Hunt would have spared suffering

SO a fox runs across a road (‘Police investigate illegal hunt claims’, Mail, December 15), the hunt is around, no-one sees anything (apart from hounds with mud and blood on them and a couple of 4x4s) and this results in a police investigation! Oh dear! what is the world coming too? What a waste of public money and police time.

We wonder what this couple would have done if they had to witness what residents of this village had to watch last winter.

Four foxes appeared in the field at the rear of our property. Obviously they had been dropped from an urban environment. They had no fear of people or dogs. They played with our terriers through the wire fence of our garden. They had no idea of how to hunt for food and spent their time in peoples’ gardens. Residents fed them what they could. However, the winter being so cold they lost condition and developed mange.

Villagers began to get concerned re their plight. The RSPCA was called - they were not prepared to help. The Environmental Agencies - “They are wild animals, try DEFRA”. The only constructive suggestion came from the local vets. “Can you trap them? Then we can treat them but whatever you do, don’t get bit” No-one had a live fox trap stored in their garage and eventually a local farmer solved the problem and put them down.

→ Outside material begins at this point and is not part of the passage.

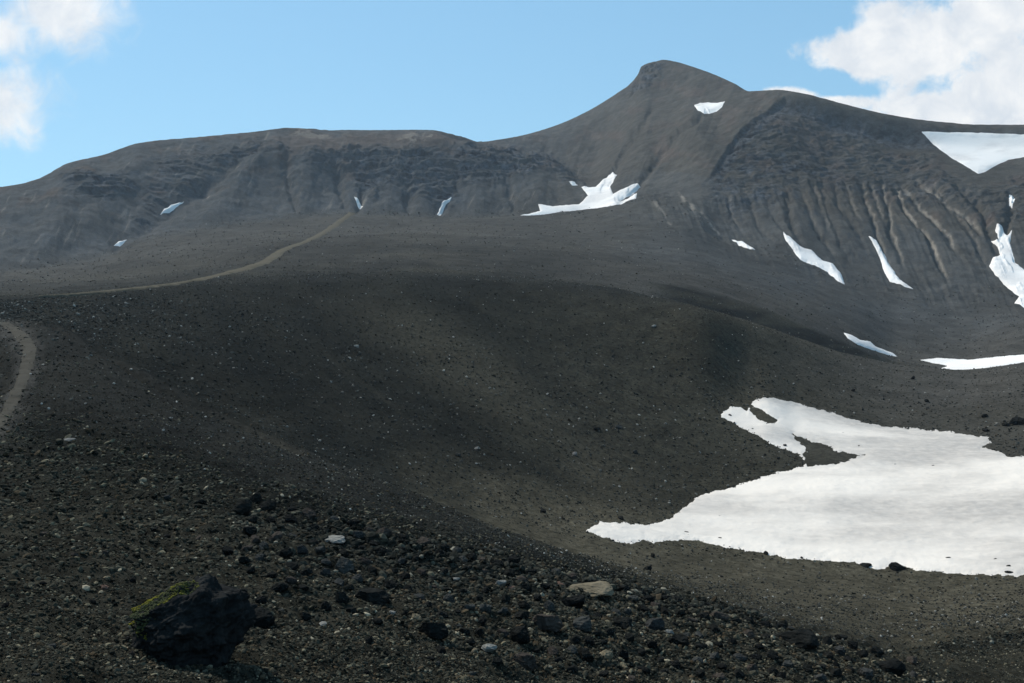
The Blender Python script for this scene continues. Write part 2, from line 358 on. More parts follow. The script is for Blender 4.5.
def land_mat():
    m, nt, b = new_mat('volcanic_land'); n = N(nt)
    P = n.coord()
    big = n.noise(P, .012, 6, .6); mid = n.noise(P, .11, 8, .62); fine = n.noise(P, 1.6, 14, .82); tiny = n.noise(P, 11, 8, .8); crk = n.noise(P, .16, 9, .78, .6)
    black = n.mix(n.rng(mid, .35, .65), (.0075,.0092,.0082), (.0145,.0160,.0138))
    brown = n.mix(n.rng(fine, .35, .65), (.074,.065,.044), (.118,.104,.073))
    c = n.mix(n.attr('brown'), black, brown)
    ash = n.mix(n.rng(mid, .35, .65), (.053,.0495,.043), (.081,.0755,.066))
    c = n.mix(n.attr('ash'), c, ash)
    rock = n.mix(n.rng(crk, .40, .60), (.016,.021,.026), (.092,.099,.106))
    cool = n.mix(n.rng(mid, .35, .65), (.055,.061,.064), (.082,.088,.091))
    c = n.mix(n.attr('cool'), c, cool)
    red = n.mix(n.rng(mid, .4, .6), (.075,.058,.049), (.10,.082,.070))
    c = n.mix(n.attr('rust'), c, red)
    c = n.mix(n.attr('crag'), c, rock)
    pale = n.mix(n.rng(fine, .4, .6), (.19,.165,.135), (.28,.245,.20))
    c = n.mix(n.attr('pale'), c, pale)
    # grains of different tone
    vd = n.nt.nodes.new('ShaderNodeSeparateColor'); n.nt.links.new(n.vor(P, 6.5), vd.inputs[0])
    near_tone = n.rng(vd.outputs[1], 0, 1, .6, 1.45)
    near = n.attr('near')
    c = n.mix(n.math('MULTIPLY', n.rng(fine, .67, .75, 0, .6), n.attr('speck')), c, (.12,.112,.095))
    tone = n.rng(fine, .32, .68, .42, 1.6)
    tone = n.math('MULTIPLY', tone, n.rng(tiny, .35, .65, .6, 1.42))
    tone = n.math('MULTIPLY', tone, n.rng(crk, .3, .7, .72, 1.28))
    tone = n.math('MULTIPLY', tone, n.rng(big, .3, .7, .82, 1.2))
    tn = n.nt.nodes.new('ShaderNodeMix'); tn.data_type = 'FLOAT'; n._set(tn.inputs[0], near); n._set(tn.inputs[2], 1.0); n._set(tn.inputs[3], near_tone)
    tone = n.math('MULTIPLY', tone, tn.outputs[0])
    cv = n.nt.nodes.new('ShaderNodeCombineColor')
    for k in range(3): n._set(cv.inputs[k], tone)
    c = n.mix(1.0, c, cv.outputs[0], 'MULTIPLY')
    nt.links.new(c, b.inputs['Base Color']); b.inputs['Roughness'].default_value = .95
    b1 = n.bump(fine, .55, .9)
    bn = nt.nodes.new('ShaderNodeBump'); bn.inputs['Strength'].default_value = .6; bn.inputs['Distance'].default_value = .10
    nt.links.new(tiny, bn.inputs['Height']); nt.links.new(b1, bn.inputs['Normal'])
    nt.links.new(bn.outputs[0], b.inputs['Normal'])
    return m

def stone_mat(name, dark, light, attr=False):
    m, nt, b = new_mat(name); n = N(nt); P = n.coord()
    k = n.noise(P, 2.2 if not attr else 14, 8, .65)
    if attr:
        c = n.mix(1.0, n.attr('tint', 'Color'), n.mix(n.rng(k, .3, .7), (.6,.6,.6), (1.35,1.35,1.35)), 'MULTIPLY')
    else:
        oi = nt.nodes.new('ShaderNodeObjectInfo')
        c = n.mix(n.rng(k, .32, .68), dark, light)
        c = n.mix(1.0, c, n.mix(oi.outputs['Random'], (.8,.8,.82), (1.2,1.18,1.13)), 'MULTIPLY')
    nt.links.new(c, b.inputs['Base Color']); b.inputs['Roughness'].default_value = .93
    nt.links.new(n.bump(k, .5, .12 if not attr else .01), b.inputs['Normal'])
    return m

def snow_mat(name, clean, grey):
    m, nt, b = new_mat(name); n = N(nt); P = n.coord()
    mp = nt.nodes.new('ShaderNodeMapping'); nt.links.new(P, mp.inputs[0]); mp.inputs['Scale'].default_value = (.022, .035, .035)
    a = n.noise(mp.outputs[0], 1.0, 6, .6); f = n.noise(P, .9, 8, .65)
    dirt_and_shade = n.math('MULTIPLY', n.rng(a, .40, .60, 0, 1, True), n.rng(f, .25, .6, .5, 1))  # broad grey patches: dirt plus soft cloud shade put into the snow colour
    c = n.mix(dirt_and_shade, clean, grey)
    sp = n.noise(P, 3.5, 5, .7)
    c = n.mix(n.rng(sp, .66, .74, 0, .5), c, (.34,.32,.30))
    nt.links.new(c, b.inputs['Base Color']); b.inputs['Roughness'].default_value = .75
    nt.links.new(n.bump(f, .25, .35), b.inputs['Normal'])
    return m

def path_mat(name, dark, light):
    m, nt, b = new_mat(name); n = N(nt); P = n.coord()
    k = n.noise(P, 1.5, 9, .68); g = n.noise(P, .25, 4, .6)
    c = n.mix(n.rng(k, .3, .7), dark, light)
    nt.links.new(c, b.inputs['Base Color']); b.inputs['Roughness'].default_value = .95
    nt.links.new(n.bump(k, .4, .15), b.inputs['Normal'])
    return m
LAND = land_mat(); SNOW = snow_mat('old_dirty_snow', (.765,.69,.605), (.43,.392,.352)); SNOW_CLEAN = snow_mat('clean_firn', (.92,.865,.80), (.74,.69,.64)); PATH = path_mat('trodden_ash', (.042,.038,.030), (.080,.072,.058)); PATH_TAN = path_mat('trodden_tan_cinder', (.068,.058,.041), (.118,.103,.074))
M_DARK = stone_mat('black_lava', (.007,.0075,.007), (.022,.0225,.0205))
M_GREY = stone_mat('grey_lava', (.026,.027,.026), (.066,.066,.060))
M_BROWN = stone_mat('brown_lava', (.030,.025,.021), (.075,.062,.052))
M_PALE = stone_mat('pale_stone', (.14,.135,.12), (.27,.26,.235))
M_TAN = stone_mat('tan_stone', (.14,.115,.075), (.26,.215,.145))
M_RED = stone_mat('reddish_stone', (.09,.055,.042), (.18,.115,.09))
M_SCREE = stone_mat('mixed_scree', None, None, True)

# ------------------------------------------------------------------ the land as three sheets that share their cut lines
nz = lambda sx, sy, seed, o=3: fbm(PX / sx, PY / sy, o, seed)
ash = .18 * sstep(7.7, 8.2, KR + .2 * nz(60, 12, 201)) + .32 * sstep(8.2, 10.4, KR + .5 * nz(60, 12, 202)) + .35 * sstep(10.2, 12.2, KR + .6 * nz(80, 16, 203))
ash = np.maximum(ash, .8 * sstep(440, 640, PX) * sstep(7.9, 9.6, KR + .4 * nz(60, 12, 204)))                       # lighter ash beyond the crest
ash = np.maximum(ash, .9 * sstep(700, 960, PX + 40 * nz(60, 30, 203)) * sstep(7.0, 7.6, KR))
ash = np.where(KR > 12, np.maximum(ash, sstep(12, 12.5, KR)), ash)
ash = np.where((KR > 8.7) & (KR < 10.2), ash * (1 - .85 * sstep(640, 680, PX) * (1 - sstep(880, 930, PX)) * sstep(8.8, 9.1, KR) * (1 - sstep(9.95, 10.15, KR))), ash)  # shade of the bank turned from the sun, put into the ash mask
# streaks of brown cinder run down the bowl, lower-right
su = (PX * .80 - PY * 1.0); sv = PX + PY
strk = fbm(su / 46, sv / 330, 4, 210, .6)
brown = .20 * sstep(-.2, .5, strk + .25 * nz(14, 10, 212)) * sstep(4.6, 5.2, KR) * (1 - sstep(7.6, 8.1, KR)) * sstep(230, 360, PX)
brown = np.maximum(brown, .42 * np.exp(-((su - 6 + 18 * nz(40, 40, 223)) / 48) ** 2) * sstep(5, 5.8, KR) * (1 - sstep(7.2, 7.9, KR)))
kb = KR + .5 * nz(26, 10, 217) + .25 * nz(7, 4, 221); lo_ = 4.25 - 1.0 * sstep(560, 720, PX)
brown = np.maximum(brown, .9 * sstep(-.7, .5, kb - lo_) * (1 - sstep(5.2, 6.2, KR)) * sstep(330, 560, PX + 50 * nz(50, 30, 222)) * (.85 + .35 * nz(30, 12, 214)))
brown = np.maximum(brown, sstep(2.4, 3.2, KR) * (KR < 5) * sstep(840, 930, PX + 20 * nz(30, 20, 215)) * (.8 + .3 * nz(20, 9, 216)))
brown = np.maximum(brown, .34 * sstep(4.9, 5.6, KR) * (1 - sstep(7.6, 8.4, KR)) * sstep(400, 640, PX + 30 * nz(30, 20, 224)) * (.9 + .6 * nz(16, 9, 225)))
brown = np.maximum(brown, .5 * sstep(5.6, 7, KR) * (KR < 8.6) * sstep(600, 760, PX))
brown = np.maximum(brown, .04 + .18 * nz(70, 40, 218)) * (KR < 9)
brown = np.where(KR < 3.2, np.maximum(brown, .36 * (1 - sstep(2.5, 3.2, KR)) * (.9 + .5 * nz(40, 14, 274))), brown)
brown = np.maximum(brown, .35 * sstep(8.2, 9, KR) * (KR < 12) * sstep(-.1, .4, nz(120, 14, 219)))
brown = np.clip(brown, 0, 1)
NP = [(-60,316),(-20,318),(4,324),(20,335),(29,350),(27,365),(20,384),(12,402),(2,420),(-14,440),(-50,470)]
gl_ = np.full_like(PX, 99.); gl_[:i0] = gd
brown = np.maximum(brown, .55 * np.exp(-(gl_ / 4) ** 2) * sstep(200, 260, PX) * (np.abs(KR - 4) < .9) * (.7 + .6 * nz(12, 8, 281)))
ash = np.maximum(ash, .22 * sstep(3.05, 3.4, KR) * (KR < 4.02) * (1 - sstep(420, 620, PX)))
dust = np.zeros_like(PX); ii = np.where((KR > 2.4) & (KR < 4.3) & (PX < 120) & front)
dust[ii] = np.clip(np.exp(-(line_sd(PX[ii] + 5 * gnoise(PX[ii] / 7, PY[ii] / 7, 260), PY[ii], NP) / 15) ** 2) * (1.1 + .5 * gnoise(PX[ii] / 5, PY[ii] / 5, 261)), 0, 1)
ash = np.maximum(ash, dust)
rust = np.zeros_like(PX)
rust[sl] = np.clip(.75 * sstep(.0, .5, nz(34, 16, 220)[sl]) * (KR[sl] > 13.2) * (KR[sl] < 16.3), 0, 1)
rust = np.maximum(rust, .8 * region([(262,140),(300,130),(350,132),(440,134),(470,142),(430,150),(380,148),(330,158),(290,150)], 6))
rust = np.maximum(rust, .6 * region([(760,118),(800,110),(840,122),(830,140),(790,135)], 8))
rock0 = np.zeros_like(PX); rock0[sl] = scarp
band = region([(738,160),(752,148),(790,150),(820,158),(850,166),(820,174),(780,172),(745,172)], 6)
band = np.maximum(band, .8 * region([(712,178),(740,172),(780,180),(800,195),(770,205),(735,212),(716,200)], 8))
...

Had it been legal to call the local hunt they would have been saved a long slow death, suffering from starvation, cold and mange. Needless to say several dogs in the area had to spend time at the vets being treated for mange. We hope no so-called misguided animal lovers drop any more of them this year because this was one of the most distressing situations we have ever had to watch in the countryside. Perhaps we should have called the police or the army.